By the end of the book, you do question who you’re rooting for.


The Most Convenient Curse Ever  

Initially, I had planned on giving Amarantha a separate little section. But, she is such a predictable villain that she doesn’t deserve this. What I will mention is that there is so much build up for her character, by way of Voldemort. That is, they literally will not say her her name for most of the book because she’s that terrifying. But then she turns out to be an idiot and a McGuffin.

Nothing exemplifies this more than the curse. Basically, Amarantha wants to toy with Tamlin for refusing her, so she takes away most of his power (and that of the faerie realm in general). To break the enchantment, he has to find a human girl, who is brave enough to be a huntress, and skilled enough to hunt a wolf.

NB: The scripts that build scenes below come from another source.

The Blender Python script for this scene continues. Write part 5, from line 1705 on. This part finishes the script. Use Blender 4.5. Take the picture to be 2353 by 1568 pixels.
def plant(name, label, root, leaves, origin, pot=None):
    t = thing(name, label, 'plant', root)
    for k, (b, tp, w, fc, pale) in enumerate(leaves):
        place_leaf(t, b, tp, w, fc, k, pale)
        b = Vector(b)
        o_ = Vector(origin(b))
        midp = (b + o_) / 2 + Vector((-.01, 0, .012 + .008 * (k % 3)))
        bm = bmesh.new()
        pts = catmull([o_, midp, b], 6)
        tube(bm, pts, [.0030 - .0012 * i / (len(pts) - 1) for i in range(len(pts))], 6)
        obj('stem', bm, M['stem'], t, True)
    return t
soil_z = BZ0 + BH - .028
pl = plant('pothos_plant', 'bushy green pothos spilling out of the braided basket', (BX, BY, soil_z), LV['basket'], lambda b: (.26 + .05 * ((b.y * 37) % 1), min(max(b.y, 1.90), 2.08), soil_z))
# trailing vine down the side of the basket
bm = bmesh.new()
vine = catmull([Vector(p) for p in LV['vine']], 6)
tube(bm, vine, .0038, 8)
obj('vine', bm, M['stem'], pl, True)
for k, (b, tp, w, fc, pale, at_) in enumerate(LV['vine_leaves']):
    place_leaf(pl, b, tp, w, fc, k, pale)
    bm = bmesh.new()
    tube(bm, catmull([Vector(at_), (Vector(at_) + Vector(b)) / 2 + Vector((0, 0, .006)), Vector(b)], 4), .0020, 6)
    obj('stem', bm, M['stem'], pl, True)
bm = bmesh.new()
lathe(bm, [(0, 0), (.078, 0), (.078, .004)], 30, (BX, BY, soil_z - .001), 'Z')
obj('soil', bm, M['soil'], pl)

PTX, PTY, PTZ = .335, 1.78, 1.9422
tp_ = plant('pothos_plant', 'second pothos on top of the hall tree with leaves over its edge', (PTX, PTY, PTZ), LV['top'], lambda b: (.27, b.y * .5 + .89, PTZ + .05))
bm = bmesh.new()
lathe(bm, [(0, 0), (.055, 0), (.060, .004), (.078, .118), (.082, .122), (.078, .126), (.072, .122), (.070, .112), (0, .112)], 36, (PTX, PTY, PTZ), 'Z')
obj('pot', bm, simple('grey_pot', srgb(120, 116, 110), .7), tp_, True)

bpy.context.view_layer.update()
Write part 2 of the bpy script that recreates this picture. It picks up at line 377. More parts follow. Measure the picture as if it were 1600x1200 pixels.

She also has to hate faeries, enough to kill them. Basically, she has to be Feyre.

To be fair, the curse in Beauty and the Beast always has the potential to be little more than a McGuffin, since it exists to get the pair to fall in love. But that is why the most successful iterations focus not just on the love, but also on the ‘beauty lies within’ shtick. They also emphasize that the Beast has to evolve, he has to realize that some things matter more than appearances. This, is what ultimately saves him.

In this book, the inner beauty bit doesn’t exist at all. Tamlin doesn’t evolve as a person. Neither does Feyre. When the story ends they are exactly who they were at the beginning. Save that they are not racist any more. And good for them, but without that classic piece of the puzzle, the story isn’t as compelling.


Should You Read It?

Absolutely. As I mentioned before, all the faults of the book actually make it really fun to read. It is a very simple story, it is written in a very simple way and yes the world is detailed, but it is also so unimportant that you can ignore it.

The good bits are really quite pleasant, the annoying bits are insignificant enough to be ignored. All in all, this a light read that will take no more than a weekend. And, it convinced me to delve further into YA.